• _The records_:
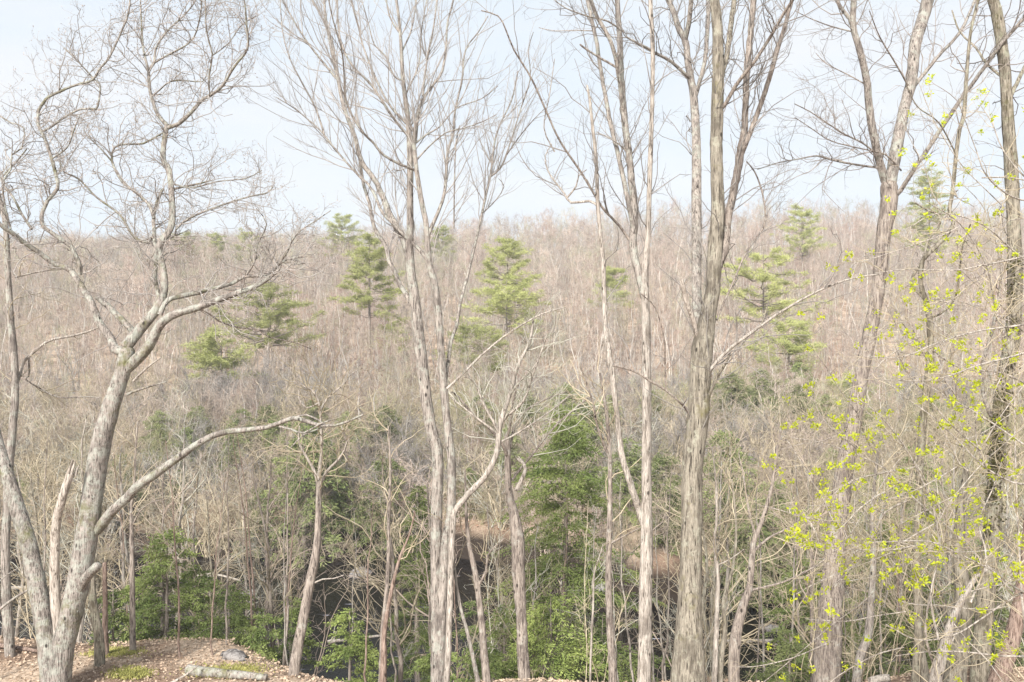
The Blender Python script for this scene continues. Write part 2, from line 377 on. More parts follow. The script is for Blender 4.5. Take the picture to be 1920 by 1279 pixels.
T.limb([(313,245),(300,252),(269,269),(240,270),(215,276),(210,303),(229,340),(249,356),(279,383),(288,410)][::-1],7,4,drift=.3)
T.limb([(300,560),(291,530),(292,490),(289,440),(289,400),(300,365),(305,355)],11,6,drift=.5)
T.limb([(236,660),(215,655),(208,635),(186,605),(171,568),(151,534),(134,508)],0,0,ws=[24,21,19,17,15,14,12],drift=.2)
T.limb([(134,508),(118,499),(101,495),(74,474),(50,458),(27,440),(0,420),(-30,380)],12,8,drift=-.3)
T.limb([(150,515),(151,501),(140,475),(134,462),(111,447),(95,435),(81,425),(78,405),(90,375),(108,353),(103,320),(97,299),(88,270),(79,249),(72,235),(72,208),(82,192),(91,182),(112,172),(134,162),(160,155),(175,148),(190,125),(202,112),(218,81),(239,30),(245,-10)],10,4,drift=.1)
T.limb([(79,247),(97,237),(124,218),(151,205),(175,204),(183,200),(188,161),(176,148),(145,114),(120,90)],6,3)
T.limb([(97,298),(118,284),(130,270),(140,240),(150,215)],4,2)
T.limb([(181,556),(200,572),(225,596),(250,622)],13,15,drift=-.2)
T.limb([(288,440),(279,455),(252,446),(240,427),(222,400),(181,370),(148,336),(120,322),(112,300)],7,3,drift=.3)
T.limb([(210,303),(190,280),(160,250),(158,235)],4,2)
T.limb([(323,355),(345,350),(375,344),(395,338)],6,3)
T.limb([(325,345),(360,352),(410,340),(460,335),(490,320)],4,2)
T.limb([(330,430),(345,415),(370,402),(400,390),(430,380),(470,368),(500,362),(512,350)],5,3)
T.limb([(300,462),(315,448),(335,440),(355,430)],4,2)
T.limb([(60,430),(40,400),(25,370),(5,345),(5,330),(25,310),(50,280)],6,3)
T.limb([(20,430),(8,380),(6,340),(20,318),(22,290),(40,278),(45,240),(20,230),(-10,210)],5,3)
T.limb([(172,1000),(190,985),(208,961),(242,930),(255,914),(289,890),(336,857),(370,832),(413,812),(460,806),(497,802),(524,793),(551,784),(578,791),(605,798),(639,795),(680,778)],0,0,ws=[26,24,22,21,22,20,17,15,14,12,11,10,10,9,8,6,4],drift=-.25)
T.limb([(524,800),(545,805),(570,812),(600,795),(640,782)],6,3)
T.limb([(550,784),(575,778),(600,790),(608,800),(570,815),(545,840)],5,3)
T.limb([(333,578),(380,581),(410,602),(450,615),(484,618),(504,632),(551,642),(585,655)],5,2,twig=.5,m=B_BROWN)
T.limb([(500,518),(520,500),(540,470),(555,440),(590,415),(620,395)],5,2)
T.limb([(460,518),(478,490),(482,460),(500,420),(480,390)],5,2)
T.limb([(238,740),(258,732),(290,722),(312,716)],7,3,twig=.3)
T.limb([(250,715),(275,690),(300,672)],6,3,m=B_PALE)
T.done(dens=1.12*7.5,LR=90,wig=.36,up=.06,zmin=8.3,l2=4.6,l3=4.6,ang=(.6,1.25),lmax=1.6,rmin=.004)
# swelling buds at the twig ends
tips = np.concatenate([T.tips[0][:, -1], T.tips[1][:, -1], T.tips[1][:, -2]]); g = Geo(); g.leaves(tips, T.rng.randn(len(tips), 3), T.rng.uniform(.02, .045, len(tips)), 0, .6, T.rng)
BUD = plain('buds', (.26, .21, .18), (.42, .35, .30), 3)
link('buds', g.mesh('buds', BUD, T.rootp, smooth=False), T.e)
WS = 1.0
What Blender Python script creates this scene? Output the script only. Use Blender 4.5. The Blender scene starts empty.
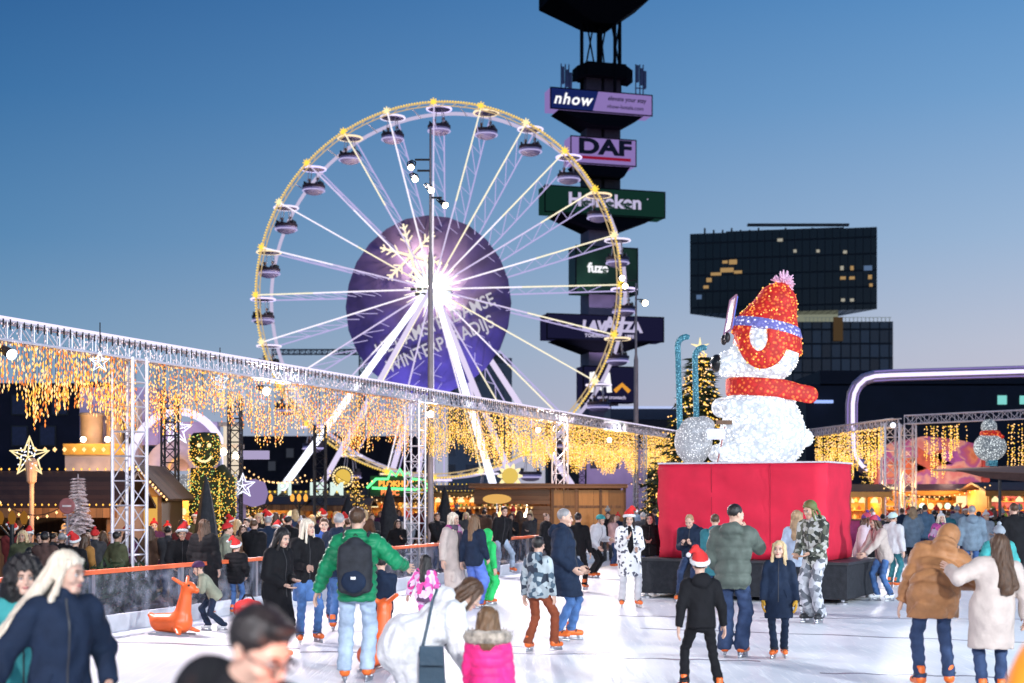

• _Directions for this task_: Transcribe the records above exactly as they appear, leaving out any pictures.

• _The answer_:
The Blender Python script for this scene continues. Write part 2, from line 377 on. More parts follow. The script is for Blender 4.5. Take the picture to be 1920 by 1279 pixels.
T.limb([(313,245),(300,252),(269,269),(240,270),(215,276),(210,303),(229,340),(249,356),(279,383),(288,410)][::-1],7,4,drift=.3)
T.limb([(300,560),(291,530),(292,490),(289,440),(289,400),(300,365),(305,355)],11,6,drift=.5)
T.limb([(236,660),(215,655),(208,635),(186,605),(171,568),(151,534),(134,508)],0,0,ws=[24,21,19,17,15,14,12],drift=.2)
T.limb([(134,508),(118,499),(101,495),(74,474),(50,458),(27,440),(0,420),(-30,380)],12,8,drift=-.3)
T.limb([(150,515),(151,501),(140,475),(134,462),(111,447),(95,435),(81,425),(78,405),(90,375),(108,353),(103,320),(97,299),(88,270),(79,249),(72,235),(72,208),(82,192),(91,182),(112,172),(134,162),(160,155),(175,148),(190,125),(202,112),(218,81),(239,30),(245,-10)],10,4,drift=.1)
T.limb([(79,247),(97,237),(124,218),(151,205),(175,204),(183,200),(188,161),(176,148),(145,114),(120,90)],6,3)
T.limb([(97,298),(118,284),(130,270),(140,240),(150,215)],4,2)
T.limb([(181,556),(200,572),(225,596),(250,622)],13,15,drift=-.2)
T.limb([(288,440),(279,455),(252,446),(240,427),(222,400),(181,370),(148,336),(120,322),(112,300)],7,3,drift=.3)
T.limb([(210,303),(190,280),(160,250),(158,235)],4,2)
T.limb([(323,355),(345,350),(375,344),(395,338)],6,3)
T.limb([(325,345),(360,352),(410,340),(460,335),(490,320)],4,2)
T.limb([(330,430),(345,415),(370,402),(400,390),(430,380),(470,368),(500,362),(512,350)],5,3)
T.limb([(300,462),(315,448),(335,440),(355,430)],4,2)
T.limb([(60,430),(40,400),(25,370),(5,345),(5,330),(25,310),(50,280)],6,3)
T.limb([(20,430),(8,380),(6,340),(20,318),(22,290),(40,278),(45,240),(20,230),(-10,210)],5,3)
T.limb([(172,1000),(190,985),(208,961),(242,930),(255,914),(289,890),(336,857),(370,832),(413,812),(460,806),(497,802),(524,793),(551,784),(578,791),(605,798),(639,795),(680,778)],0,0,ws=[26,24,22,21,22,20,17,15,14,12,11,10,10,9,8,6,4],drift=-.25)
T.limb([(524,800),(545,805),(570,812),(600,795),(640,782)],6,3)
T.limb([(550,784),(575,778),(600,790),(608,800),(570,815),(545,840)],5,3)
T.limb([(333,578),(380,581),(410,602),(450,615),(484,618),(504,632),(551,642),(585,655)],5,2,twig=.5,m=B_BROWN)
T.limb([(500,518),(520,500),(540,470),(555,440),(590,415),(620,395)],5,2)
T.limb([(460,518),(478,490),(482,460),(500,420),(480,390)],5,2)
T.limb([(238,740),(258,732),(290,722),(312,716)],7,3,twig=.3)
T.limb([(250,715),(275,690),(300,672)],6,3,m=B_PALE)
T.done(dens=1.12*7.5,LR=90,wig=.36,up=.06,zmin=8.3,l2=4.6,l3=4.6,ang=(.6,1.25),lmax=1.6,rmin=.004)
# swelling buds at the twig ends
tips = np.concatenate([T.tips[0][:, -1], T.tips[1][:, -1], T.tips[1][:, -2]]); g = Geo(); g.leaves(tips, T.rng.randn(len(tips), 3), T.rng.uniform(.02, .045, len(tips)), 0, .6, T.rng)
BUD = plain('buds', (.26, .21, .18), (.42, .35, .30), 3)
link('buds', g.mesh('buds', BUD, T.rootp, smooth=False), T.e)
WS = 1.0
What Blender Python script creates this scene? Output the script only. Use Blender 4.5. The Blender scene starts empty.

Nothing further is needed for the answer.